Ferrari

Somewhere out there is the perfect line… the perfect racing line, the perfect biopic line, the perfect period piece line… not everyone can see it. Most can’t. This movie couldn’t. It’s an unfocused sprint spread across a country mile where the driver flails wildly across the center line without finding an end to this tortured analogy.

I don’t know who this movie’s for or really what it’s all about. Not, perhaps, until the very end. Only then did I figure out why a theoretical biopic was so torturously focused on a very slim segment of a man’s life. Maybe if I knew more about racing history or Enzo Ferrari going in, I could have known what made this slice of life so critical. I didn’t… so I spent the majority of time wondering why in hell we were so focused on this boring, uneventful drivel.

The flick stars Adam Driver as Enzo Ferrari as he goes about his life being the owner of a fancy pants car-go-fast company. Who is Enzo Ferrari? I guess a rich guy who owns a car company who had a wife played by Penelope Cruz and a mistress played by Shailene Woodley. Beyond that, who knows? This movie doesn’t really stop to ponder who he is, how he got here, and why he matters.

I know it’s the car… and Enzo Ferrari is the bad guy in Ford vs Ferrari… but other than that, I guess I know he cheated on his wife and he built fast cars. I know about the car… more or less (I once confused a Ferrari with a Fierro… but, to be fair, it was under a tarp and only its red nose and its logo were showing). This movie taught me very, very little.

There’s (eventually) a race at the end of the film that was mainly made up of a bunch of red cars jockeying for position. The drivers don’t matter, the goal doesn’t matter… but there’s a moment of such shocking brutality at the end that almost make this movie work. Probably people in the know knew what was coming but ignoramuses who confuse Pontiacs with Ferraris didn’t.
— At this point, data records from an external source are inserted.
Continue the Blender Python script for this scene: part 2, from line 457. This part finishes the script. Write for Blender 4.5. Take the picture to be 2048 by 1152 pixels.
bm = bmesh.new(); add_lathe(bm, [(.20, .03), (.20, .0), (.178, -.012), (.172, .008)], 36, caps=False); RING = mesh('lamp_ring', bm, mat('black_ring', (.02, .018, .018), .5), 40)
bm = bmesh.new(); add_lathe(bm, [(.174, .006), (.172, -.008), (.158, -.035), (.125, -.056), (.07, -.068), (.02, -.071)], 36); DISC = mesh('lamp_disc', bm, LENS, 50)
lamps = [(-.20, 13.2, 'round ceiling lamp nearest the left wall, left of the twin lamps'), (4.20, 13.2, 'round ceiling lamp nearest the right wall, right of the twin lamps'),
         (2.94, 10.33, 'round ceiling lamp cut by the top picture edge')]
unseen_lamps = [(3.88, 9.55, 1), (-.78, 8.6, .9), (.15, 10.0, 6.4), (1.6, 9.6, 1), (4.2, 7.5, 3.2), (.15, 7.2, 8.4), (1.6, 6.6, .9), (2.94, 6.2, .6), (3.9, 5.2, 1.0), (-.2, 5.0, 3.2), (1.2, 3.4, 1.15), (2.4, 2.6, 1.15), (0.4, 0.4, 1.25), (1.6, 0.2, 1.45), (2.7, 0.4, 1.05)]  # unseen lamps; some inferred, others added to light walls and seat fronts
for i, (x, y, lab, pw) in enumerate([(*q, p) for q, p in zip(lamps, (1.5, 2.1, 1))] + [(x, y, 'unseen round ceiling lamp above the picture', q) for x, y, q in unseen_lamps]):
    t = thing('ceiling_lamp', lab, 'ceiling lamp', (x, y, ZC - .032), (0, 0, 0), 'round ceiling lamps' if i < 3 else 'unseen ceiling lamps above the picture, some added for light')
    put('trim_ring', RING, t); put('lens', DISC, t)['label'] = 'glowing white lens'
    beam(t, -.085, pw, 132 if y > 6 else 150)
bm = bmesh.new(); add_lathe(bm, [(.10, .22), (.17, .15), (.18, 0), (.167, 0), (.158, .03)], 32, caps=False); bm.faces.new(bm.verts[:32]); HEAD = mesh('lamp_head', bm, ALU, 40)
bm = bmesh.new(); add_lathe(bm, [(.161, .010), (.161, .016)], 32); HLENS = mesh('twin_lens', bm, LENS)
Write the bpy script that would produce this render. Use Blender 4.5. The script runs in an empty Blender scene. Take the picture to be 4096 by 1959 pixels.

I should hate the movie more but I’ll confess to retroactively getting the point well enough to say the flick can work. I just wish it was more focused and had a better through-line or point. Maybe inform us of the event at the end of the film so we’d know what we were working towards.

This movie wasn’t for me. I’m not enough of a car nut, Michael Mann nut, or random bio-pic of some guy with a car company nut to care. The movie’s structure and script weren’t enough to buy me in. Only a bit of masterful shock value near the end saved any of this. And some Penelope Cruz.